Possibly in his account of the early Greek philosophers Ferrier may have done what many historians of philosophy have done before him, he may have read into the systems which he has been describing much more than he was entitled so to read. He may, when he is talking of the Eleatics of Heraclitus, and even of Socrates and Plato, have had before his mind the special battle which he had chosen to fight—the battle against sensationalism in Scotland, against materialism in the form in which he found it—rather than fairly to set before his readers an exact and accurate account of the teaching of the particular philosopher of whom he writes. But has it ever been otherwise in any history of thought that was ever written, excepting perhaps in some dryasdust compendium which none excepting those weighed down with dread of examination questions, care to peruse? Thought reads itself from itself, and if it sometimes reads the present into the past, and thinks to see it there, is there matter for surprise, or is it so very far wrong? If it tells us something of the secrets it itself conceals, it is surely telling us after all much of those that are gone.
For Plato, Ferrier naturally had a very great affinity; he deals with him at length, and evidently had made a special and careful study of his writings. But the same method is applied by him to Plato as was before applied to the other Greek philosophers. 'It is not so much by reading Plato as by studying our own minds that we can find out what ideas are, and perceive the significance of the theory which expounds them. It is only by verifying in our own consciousness the discoveries of antecedent philosophers that we can hope rightly to understand their doctrines or appreciate the value and importance of their speculations.' And so Ferrier proceeds to prove the necessity for the existence of 'ideas'—of universals—as the absolute truth and groundwork of whatever is. No intelligence can be intelligent excepting by their light, and they are the necessary laws or principles on which all Being and Knowing are dependent. 'All philosophy,' he says of Plato, 'speculative and practical, has been foreshadowed by his prophetic intelligence; often dimly, but always so attractively as to whet the curiosity and stimulate the ardour of those who have chosen him as a guide.' And it was as such that Ferrier marked him out and chose him as his own. With Aristotle he had probably less in common, and his treatment both of him and of the Stoics, Epicureans, and Neo-Platonists, with which the history ends, is less sympathetic in its tone and understanding in its style. But these lectures as a whole, though never put together for printing as a book, must always be of interest to the student of philosophy.

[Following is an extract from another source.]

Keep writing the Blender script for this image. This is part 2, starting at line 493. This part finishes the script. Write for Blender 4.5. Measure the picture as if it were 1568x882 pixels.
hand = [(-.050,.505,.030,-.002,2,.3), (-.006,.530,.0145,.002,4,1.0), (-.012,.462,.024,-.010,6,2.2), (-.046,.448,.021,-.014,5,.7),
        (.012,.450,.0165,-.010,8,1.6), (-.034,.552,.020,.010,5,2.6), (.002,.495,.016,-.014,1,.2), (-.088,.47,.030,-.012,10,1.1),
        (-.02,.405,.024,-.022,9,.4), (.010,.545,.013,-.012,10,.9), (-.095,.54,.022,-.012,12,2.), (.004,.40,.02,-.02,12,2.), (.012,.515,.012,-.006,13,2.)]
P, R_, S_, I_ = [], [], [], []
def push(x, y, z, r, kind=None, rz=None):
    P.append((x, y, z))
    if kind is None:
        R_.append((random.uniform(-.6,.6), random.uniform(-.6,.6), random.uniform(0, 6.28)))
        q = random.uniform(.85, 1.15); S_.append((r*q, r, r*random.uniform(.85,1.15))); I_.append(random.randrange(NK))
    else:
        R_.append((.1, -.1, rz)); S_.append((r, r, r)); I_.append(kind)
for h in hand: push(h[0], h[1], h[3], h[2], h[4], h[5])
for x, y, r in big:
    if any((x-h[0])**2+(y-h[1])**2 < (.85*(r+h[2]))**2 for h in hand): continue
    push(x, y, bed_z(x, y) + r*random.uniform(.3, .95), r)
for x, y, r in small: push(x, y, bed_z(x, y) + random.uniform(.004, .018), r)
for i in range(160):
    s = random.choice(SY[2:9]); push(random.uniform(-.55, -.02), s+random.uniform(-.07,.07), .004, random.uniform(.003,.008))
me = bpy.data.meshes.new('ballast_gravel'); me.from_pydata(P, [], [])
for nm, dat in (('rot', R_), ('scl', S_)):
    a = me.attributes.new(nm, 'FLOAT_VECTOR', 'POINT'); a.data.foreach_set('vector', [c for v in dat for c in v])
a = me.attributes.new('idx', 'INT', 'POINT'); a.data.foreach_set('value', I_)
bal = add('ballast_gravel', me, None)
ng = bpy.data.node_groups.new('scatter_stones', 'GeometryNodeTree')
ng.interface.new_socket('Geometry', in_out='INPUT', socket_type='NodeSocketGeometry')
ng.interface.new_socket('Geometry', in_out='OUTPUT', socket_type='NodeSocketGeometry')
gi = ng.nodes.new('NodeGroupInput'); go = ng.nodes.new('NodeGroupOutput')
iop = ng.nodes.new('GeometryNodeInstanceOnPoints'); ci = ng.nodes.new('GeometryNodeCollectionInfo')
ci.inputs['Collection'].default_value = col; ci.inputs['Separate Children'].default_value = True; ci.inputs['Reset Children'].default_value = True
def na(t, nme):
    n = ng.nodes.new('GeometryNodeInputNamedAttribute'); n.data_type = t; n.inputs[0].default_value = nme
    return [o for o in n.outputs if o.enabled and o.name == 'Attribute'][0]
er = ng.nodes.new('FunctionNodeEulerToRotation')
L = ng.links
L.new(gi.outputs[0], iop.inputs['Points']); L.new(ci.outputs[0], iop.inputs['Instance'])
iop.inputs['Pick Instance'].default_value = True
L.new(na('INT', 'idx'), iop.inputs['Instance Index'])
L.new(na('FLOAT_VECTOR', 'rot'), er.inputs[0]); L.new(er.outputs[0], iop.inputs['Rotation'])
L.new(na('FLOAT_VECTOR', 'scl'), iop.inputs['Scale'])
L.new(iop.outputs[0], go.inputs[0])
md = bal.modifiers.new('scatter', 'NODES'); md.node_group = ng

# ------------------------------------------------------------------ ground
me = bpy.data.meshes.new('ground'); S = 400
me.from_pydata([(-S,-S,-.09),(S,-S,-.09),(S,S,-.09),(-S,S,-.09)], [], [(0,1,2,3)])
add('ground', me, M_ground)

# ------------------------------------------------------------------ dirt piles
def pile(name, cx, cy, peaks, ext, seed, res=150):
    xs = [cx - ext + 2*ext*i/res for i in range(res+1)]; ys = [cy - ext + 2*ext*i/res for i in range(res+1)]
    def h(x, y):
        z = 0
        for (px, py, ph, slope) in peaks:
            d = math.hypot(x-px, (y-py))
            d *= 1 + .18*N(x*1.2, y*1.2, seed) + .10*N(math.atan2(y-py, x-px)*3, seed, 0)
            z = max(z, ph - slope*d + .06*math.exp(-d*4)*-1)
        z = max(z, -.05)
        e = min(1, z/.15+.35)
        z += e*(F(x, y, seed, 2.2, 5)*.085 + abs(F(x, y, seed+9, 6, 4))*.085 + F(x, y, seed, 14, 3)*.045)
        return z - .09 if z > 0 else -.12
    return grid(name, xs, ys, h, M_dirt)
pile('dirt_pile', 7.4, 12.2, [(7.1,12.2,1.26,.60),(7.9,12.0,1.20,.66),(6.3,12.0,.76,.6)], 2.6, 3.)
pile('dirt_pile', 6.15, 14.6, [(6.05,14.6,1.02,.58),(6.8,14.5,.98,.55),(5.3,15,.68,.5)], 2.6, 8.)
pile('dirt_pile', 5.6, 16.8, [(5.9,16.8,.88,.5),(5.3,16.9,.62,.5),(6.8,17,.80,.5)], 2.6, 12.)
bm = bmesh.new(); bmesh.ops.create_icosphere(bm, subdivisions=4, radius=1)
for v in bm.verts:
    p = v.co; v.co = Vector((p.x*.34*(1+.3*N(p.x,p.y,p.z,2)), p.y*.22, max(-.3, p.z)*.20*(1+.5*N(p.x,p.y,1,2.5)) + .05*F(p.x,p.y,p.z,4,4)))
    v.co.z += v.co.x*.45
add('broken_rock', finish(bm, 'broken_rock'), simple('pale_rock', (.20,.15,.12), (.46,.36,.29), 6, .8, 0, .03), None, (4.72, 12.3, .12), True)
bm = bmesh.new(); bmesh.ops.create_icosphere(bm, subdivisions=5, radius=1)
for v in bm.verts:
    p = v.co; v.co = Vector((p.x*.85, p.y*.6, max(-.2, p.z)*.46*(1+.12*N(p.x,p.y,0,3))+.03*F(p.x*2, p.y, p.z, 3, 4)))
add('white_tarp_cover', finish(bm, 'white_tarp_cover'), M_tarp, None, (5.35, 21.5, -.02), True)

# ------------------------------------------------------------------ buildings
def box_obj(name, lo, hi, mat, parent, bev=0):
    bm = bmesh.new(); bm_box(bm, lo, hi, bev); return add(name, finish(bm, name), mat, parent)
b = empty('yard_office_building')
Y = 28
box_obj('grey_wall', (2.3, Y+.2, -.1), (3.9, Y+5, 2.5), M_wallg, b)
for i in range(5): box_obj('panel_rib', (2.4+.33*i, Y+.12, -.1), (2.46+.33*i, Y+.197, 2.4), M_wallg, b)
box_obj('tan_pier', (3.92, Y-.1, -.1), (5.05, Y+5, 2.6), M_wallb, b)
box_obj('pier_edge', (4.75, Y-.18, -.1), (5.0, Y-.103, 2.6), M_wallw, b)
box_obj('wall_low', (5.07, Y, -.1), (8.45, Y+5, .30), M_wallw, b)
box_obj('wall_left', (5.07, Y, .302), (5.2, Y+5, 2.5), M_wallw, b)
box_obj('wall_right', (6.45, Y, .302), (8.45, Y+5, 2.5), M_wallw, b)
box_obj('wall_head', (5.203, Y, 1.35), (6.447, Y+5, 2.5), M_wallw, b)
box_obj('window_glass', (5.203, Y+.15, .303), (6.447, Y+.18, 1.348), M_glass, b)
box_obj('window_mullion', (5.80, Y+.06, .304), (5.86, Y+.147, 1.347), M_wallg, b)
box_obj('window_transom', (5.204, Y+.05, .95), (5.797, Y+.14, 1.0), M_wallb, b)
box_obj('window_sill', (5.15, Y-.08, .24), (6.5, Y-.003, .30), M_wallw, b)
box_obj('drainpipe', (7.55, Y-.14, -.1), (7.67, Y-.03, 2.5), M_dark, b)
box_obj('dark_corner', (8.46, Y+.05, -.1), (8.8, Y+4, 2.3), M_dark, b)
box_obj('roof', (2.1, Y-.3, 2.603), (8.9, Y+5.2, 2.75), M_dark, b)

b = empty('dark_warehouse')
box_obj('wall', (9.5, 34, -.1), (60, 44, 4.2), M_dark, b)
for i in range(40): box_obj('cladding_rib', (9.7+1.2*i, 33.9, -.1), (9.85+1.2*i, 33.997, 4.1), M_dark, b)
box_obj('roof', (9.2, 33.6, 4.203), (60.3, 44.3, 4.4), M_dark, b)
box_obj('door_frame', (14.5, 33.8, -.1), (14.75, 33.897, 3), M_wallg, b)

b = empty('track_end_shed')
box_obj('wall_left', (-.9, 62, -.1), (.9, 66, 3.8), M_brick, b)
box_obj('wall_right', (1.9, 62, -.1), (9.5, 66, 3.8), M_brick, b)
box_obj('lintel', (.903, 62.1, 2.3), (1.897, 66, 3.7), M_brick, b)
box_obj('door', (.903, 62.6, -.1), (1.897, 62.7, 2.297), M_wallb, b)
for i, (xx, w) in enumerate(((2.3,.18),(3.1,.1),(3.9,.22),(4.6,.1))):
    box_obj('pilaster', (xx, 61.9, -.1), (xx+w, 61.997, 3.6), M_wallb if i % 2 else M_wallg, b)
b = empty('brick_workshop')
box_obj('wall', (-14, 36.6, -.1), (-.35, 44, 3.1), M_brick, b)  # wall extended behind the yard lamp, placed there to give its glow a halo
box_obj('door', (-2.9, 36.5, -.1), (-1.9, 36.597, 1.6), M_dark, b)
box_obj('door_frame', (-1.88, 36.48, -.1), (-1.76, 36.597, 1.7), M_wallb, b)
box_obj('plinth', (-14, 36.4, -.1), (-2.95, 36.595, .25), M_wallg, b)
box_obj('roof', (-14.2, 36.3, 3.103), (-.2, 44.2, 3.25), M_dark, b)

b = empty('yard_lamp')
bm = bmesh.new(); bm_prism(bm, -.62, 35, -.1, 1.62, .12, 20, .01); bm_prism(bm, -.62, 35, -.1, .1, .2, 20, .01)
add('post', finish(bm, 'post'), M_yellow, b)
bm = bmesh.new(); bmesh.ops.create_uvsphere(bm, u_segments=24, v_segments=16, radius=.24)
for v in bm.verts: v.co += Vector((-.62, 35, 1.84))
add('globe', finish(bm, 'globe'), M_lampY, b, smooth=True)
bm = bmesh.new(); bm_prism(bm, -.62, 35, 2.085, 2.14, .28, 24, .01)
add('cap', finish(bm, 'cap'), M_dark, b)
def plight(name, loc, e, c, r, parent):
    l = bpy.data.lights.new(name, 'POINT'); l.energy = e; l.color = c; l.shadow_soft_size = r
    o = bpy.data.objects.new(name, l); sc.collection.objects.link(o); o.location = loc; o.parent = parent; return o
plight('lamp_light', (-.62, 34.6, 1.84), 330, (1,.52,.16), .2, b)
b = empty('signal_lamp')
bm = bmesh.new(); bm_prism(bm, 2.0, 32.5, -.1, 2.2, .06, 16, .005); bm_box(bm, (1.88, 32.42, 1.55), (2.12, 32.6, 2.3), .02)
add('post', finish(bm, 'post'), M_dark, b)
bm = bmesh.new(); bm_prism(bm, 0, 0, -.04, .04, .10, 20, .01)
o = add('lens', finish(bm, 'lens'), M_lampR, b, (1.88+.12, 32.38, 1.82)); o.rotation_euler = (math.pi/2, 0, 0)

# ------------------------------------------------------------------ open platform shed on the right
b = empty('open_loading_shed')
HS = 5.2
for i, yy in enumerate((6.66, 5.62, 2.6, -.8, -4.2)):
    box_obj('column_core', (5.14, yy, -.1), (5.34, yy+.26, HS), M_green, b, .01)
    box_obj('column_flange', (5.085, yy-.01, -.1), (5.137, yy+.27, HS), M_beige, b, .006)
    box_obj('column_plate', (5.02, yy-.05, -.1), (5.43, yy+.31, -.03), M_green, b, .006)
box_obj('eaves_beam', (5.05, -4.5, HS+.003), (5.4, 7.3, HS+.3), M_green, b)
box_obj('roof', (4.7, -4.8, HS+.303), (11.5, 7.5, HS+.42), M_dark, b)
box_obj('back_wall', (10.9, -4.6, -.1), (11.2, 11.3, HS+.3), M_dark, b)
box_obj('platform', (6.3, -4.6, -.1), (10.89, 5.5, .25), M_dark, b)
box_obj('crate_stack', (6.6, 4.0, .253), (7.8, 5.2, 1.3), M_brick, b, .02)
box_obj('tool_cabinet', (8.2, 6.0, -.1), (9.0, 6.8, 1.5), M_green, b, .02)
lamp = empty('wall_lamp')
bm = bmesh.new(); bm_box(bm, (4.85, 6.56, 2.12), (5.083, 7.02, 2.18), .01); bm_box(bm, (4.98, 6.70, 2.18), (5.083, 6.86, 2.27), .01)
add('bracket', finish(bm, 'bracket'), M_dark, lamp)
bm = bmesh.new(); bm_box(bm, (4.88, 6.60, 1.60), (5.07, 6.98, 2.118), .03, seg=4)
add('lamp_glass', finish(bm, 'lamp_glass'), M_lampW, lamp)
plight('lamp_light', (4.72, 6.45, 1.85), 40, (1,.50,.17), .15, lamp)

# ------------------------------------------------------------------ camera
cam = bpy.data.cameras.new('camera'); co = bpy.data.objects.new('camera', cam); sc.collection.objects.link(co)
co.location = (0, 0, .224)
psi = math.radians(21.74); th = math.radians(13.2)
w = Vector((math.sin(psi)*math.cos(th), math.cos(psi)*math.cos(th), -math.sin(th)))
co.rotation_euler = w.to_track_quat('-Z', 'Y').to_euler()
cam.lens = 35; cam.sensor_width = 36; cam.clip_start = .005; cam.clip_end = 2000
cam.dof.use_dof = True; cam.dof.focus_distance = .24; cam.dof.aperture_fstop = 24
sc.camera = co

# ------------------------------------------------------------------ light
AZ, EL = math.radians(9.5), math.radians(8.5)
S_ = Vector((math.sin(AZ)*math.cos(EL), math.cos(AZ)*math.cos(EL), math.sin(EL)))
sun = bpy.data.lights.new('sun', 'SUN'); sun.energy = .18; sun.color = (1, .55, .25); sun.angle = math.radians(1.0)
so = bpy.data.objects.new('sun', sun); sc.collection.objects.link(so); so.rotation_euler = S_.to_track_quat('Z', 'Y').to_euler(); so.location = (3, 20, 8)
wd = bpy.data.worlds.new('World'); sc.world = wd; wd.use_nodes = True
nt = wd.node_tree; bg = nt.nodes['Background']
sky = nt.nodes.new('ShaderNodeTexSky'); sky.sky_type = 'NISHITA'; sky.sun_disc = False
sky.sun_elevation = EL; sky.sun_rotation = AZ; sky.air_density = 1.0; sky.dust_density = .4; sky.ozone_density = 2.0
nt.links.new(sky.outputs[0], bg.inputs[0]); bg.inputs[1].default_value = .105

A philosophic article, entitled Berkeley and Idealism, and published in June of 1842, was designed to meet the attack of Mr. Samuel Bailey, who had written a Review of Berkeley's Theory of Vision, criticising the soundness of his views. Mr. Bailey replied, and Ferrier a year later published an article on that reply. Ferrier rightly appreciates the very important place which ought to be allowed to Berkeley as a factor in the development of philosophic truth—a place which has only been properly understood in later years. He saw the part he had played in bringing the real significance of Absolute Idealism into view, and deprecated the representation of his system made by David Hume, or the popular idea that Berkeley denied all reality to matter. What he did deny was the reality which is supposed to lie beyond experience, and his criticism in this regard was invaluable as a basis for a future system. In his own words, he did not wish to change things into ideas, but ideas into things: matter could not exist independently of mind. But yet Ferrier is perfectly aware that Berkeley did not entirely grasp the absolute standpoint that the thing is the appearance, and the appearance is the thing. Regarded merely as a literary production, this article is entitled to rank with the classics of philosophic writings both as regards the beauty of its style and its logical development. Ferrier does not often touch directly on questions of religion or theology, but there is an interesting passage in this essay which shows his views regarding the question of immortality. He is talking of the impossibility of our ever conceiving to ourselves the idea of our annihilation. Such an idea could not be rationally articulated. We appear, indeed, to be able to realise it, but we only think we think it: real thought of death in this sense would involve our being already dead; but in thought we are and must be immortal. 'We have nothing to wait for; eternity is even now within us, and time, with all its vexing troubles, is no more.'
It was something absolute and enduring for which Ferrier was ever on the search. Those of his Introductory Lectures which are preserved bear out this statement, if nothing else were left to do so. Philosophy, thought, is more than systems: 'As long as man thinks, the light must burn.' Could he but teach the young men who gathered round him day by day to think, he cared little as to what so-called 'system' they adopted. He put his arguments clearly before them, but they were free to criticise as they would. And perhaps it was because they realised that the Truth was more to him than personal fame that their affection for him was so great. He always kept before him, too, that in teaching any science the mental discipline which it involves must not be overlooked. The practical rule of disciplining the mind should run side by side with the theoretical instruction, which might soon be forgotten; the great effort of a teacher should be in the best and highest sense to educate his students. That is, he has not only to instil their minds with multifarious learning, but to make their thinking systematic.
And philosophy must, he tells us, be made interesting if it is to be of any use: we must arrive at a 'philosophic consciousness,' and distinguish philosophy from mere opinion. It is mind which is the permanent and immutable in all change and mutation; even the Greeks found the idea of permanence in mind while they regarded change as the principle of matter.
Thus, when the end of the day had come, when the lamp grew dim, and the books he loved so much must be for the last time shut, Ferrier's teaching was not so very different from what it was nearly thirty years before. The only real change was that the impetuosity of youth had gone; the man and his system had both become matured: the one more tolerant, more careful in expression, more considerate of the feelings of his opponents; the other more systematic, more coordinated, firmer in its grasp. There was much to do if the system were to be shown to hold its place in every department of life, as an absolute system must: much that has not even yet been accomplished. But for those who came in contact with him, the man was more even than his creed—to them this frail form which seemed to be wasting away before their eyes, yet never losing the keen interest in work to be accomplished, must have taught a lesson more than systems of philosophy dream of. For they could not fail to learn that the eternal can be found in history—even in history of long centuries ago, as in every other sphere of knowledge—and that the search for it supports the seeker in his daily life, takes all its bitterness from what is hardest, from pain, suffering, and even death.